Добавить в цитаты Настройки чтения

Страница 8 из 17



Два дня черногорцы властвовали в городе и в крепости, на третий, по приказанию Владыки, оставили их «как царскую собственность», взяв с собою пушки и все, что могли увезти или унести и предав остальное огню и мечу.

В тот же день, к вечеру, пришел в Жабляк паша с войском из Скутари; он провел здесь два дня в размышлении, потом потянулся к Подгорице, вдоль черногорской границы, высматривая место, где бы мог удобнее напасть на нее, прожил несколько времени в Подгорице, и, ни на что не решившись, возвратился наконец назад, возбудив негодование своих и насмешки черногорцев.

Взятие Жабляка было полезно для Черногории в политическом отношении: оно вселило в окрестных турецких подданных страх и уважение к Черногории и недоверчивость к своему правительству; две деревни, находившиеся по ту сторону реки Морачи, но имевшие свои земли по эту, были сожжены черногорцами; жители их должны были перейти на черногорскую сторону или лишиться своих земель. Между предстоявшею потерею с одной стороны и сомнительной защитой с другой, они присоединились к Черногории и составляют одно из ее храбрейших и вернейших племен.

Прости Скутари! Небольшой прибой воды в правой стороне указывал нам устье реки Ораховой, в которую мы и завернули, но вскоре мелководье ее заставило нас оставить лодку и продолжать путь свой берегом – опять пешком. Впрочем, на этот раз, путь не был очень труден. Река Орахова и сливающаяся с ней речка Церничка представляют равнины, сами по себе незначительные, но, сравнительно с гористым и бесплодным краем Черногории, роскошные и цветистые, на которых отрадно отдыхает взор, утомленный однообразно-сероватым цветом нагих, известковых утесов. – Мы спешили в Сотоничи, где я намеревался прожить несколько времени, для исследования нахии Цернички и сопредельной с ней нахии Речки. На пути оставили мы Вир-базар, или старый базар, место прежнего торга между турецкими подданными и черногорцами, влеве, возвышались развалины Безаса, или Беса, которые должно отнести ко временам позднейшего владычества древнего Рима. Минуя Болевичи, и уже гораздо после заката солнца, достигли Сотоничей, где нас ожидал гостеприимный поп Михаил, из рода Пламенцев.
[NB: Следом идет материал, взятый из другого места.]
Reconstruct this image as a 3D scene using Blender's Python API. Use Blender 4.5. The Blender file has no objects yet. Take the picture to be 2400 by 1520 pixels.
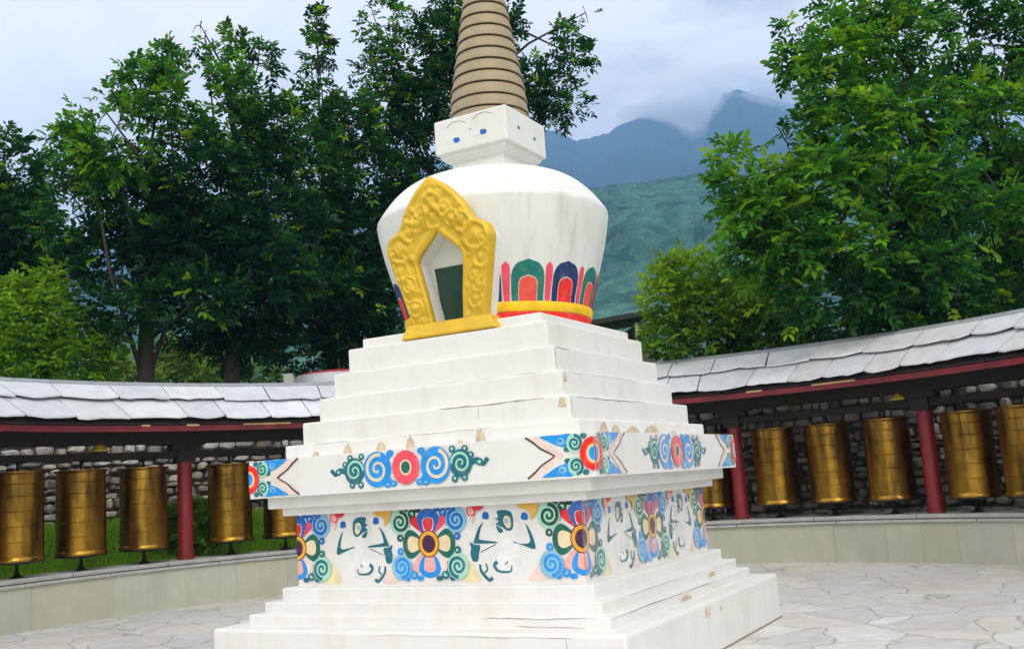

Время протекло обычной чередой: те же труды и заботы, та же борьба с дикой природой, которой тайн допытывался я; то же отдохновение в кругу народа дикого, но вместе прекрасного в его первобытной простоте.





Особенно заняло меня исследование и разложение воды ключа «Смердеж». Химический состав ее – сернокислый натр и сернокислая магнезия; сернистый водородный газ издалека возвещает о местонахождении этого ключа и отстраняет от него все живущее.

В Сотоничах был я приглашен в первый раз на свадьбу. Обряды и пиршества, сопровождающие свадьбу, во всех славянских племенах похожи между собою, и различествуют только в частностях. – Как было, некогда, у нас, как водится еще и ныне, супружества в Черногории заключаются между родителями при помощи сватов, «сватовие»; нередко это случается еще тогда, когда дети их в самом нежном возрасте и, не ведая о предстоящем им вечном союзе, растут вместе; чаще же бывает, что жених и невеста вовсе не знают друг друга и видятся впервые под венцом. Власть мужа, как главы и защитника семейства, ненарушима: жена имеет обязанности в отношении к нему, но лишена всех прав. – Подобная жизнь, конечно, не цветет восторгами любви и вообще тем, что мы привыкли называть супружеским счастьем, за то устранена от всех семейных междоусобий, домашних тревог и бешеных наслаждений. Правда, много странного для нас представляет семейная жизнь в Черногории. В первые годы после брака, супруги всячески должны дичиться, убегать друг от друга, не смеют говорить между собою, не смеют изъявлять малейшей приязни, не только нежности, один другому: все это показало бы их взаимную любовь – чувство слабое, свойственное женщине, и следовательно постыдное для мужчины, для черногорца. В Берде не существует брачного ложа для супругов; как тать, в ночную пору, прокрадывается муж к своей жене, и стыд, и горе обоим, если кто из семейства увидит их вместе. Даже в разговорах с другими супруг никогда не назовет по имени свою жену, если необходимость заставит говорить о ней, но заменяет ее имя местоимением «она», как бы стыдясь своей связи с женщиной. Детей своих должен он чуждаться, как плод этой связи, всегда для него унизительной.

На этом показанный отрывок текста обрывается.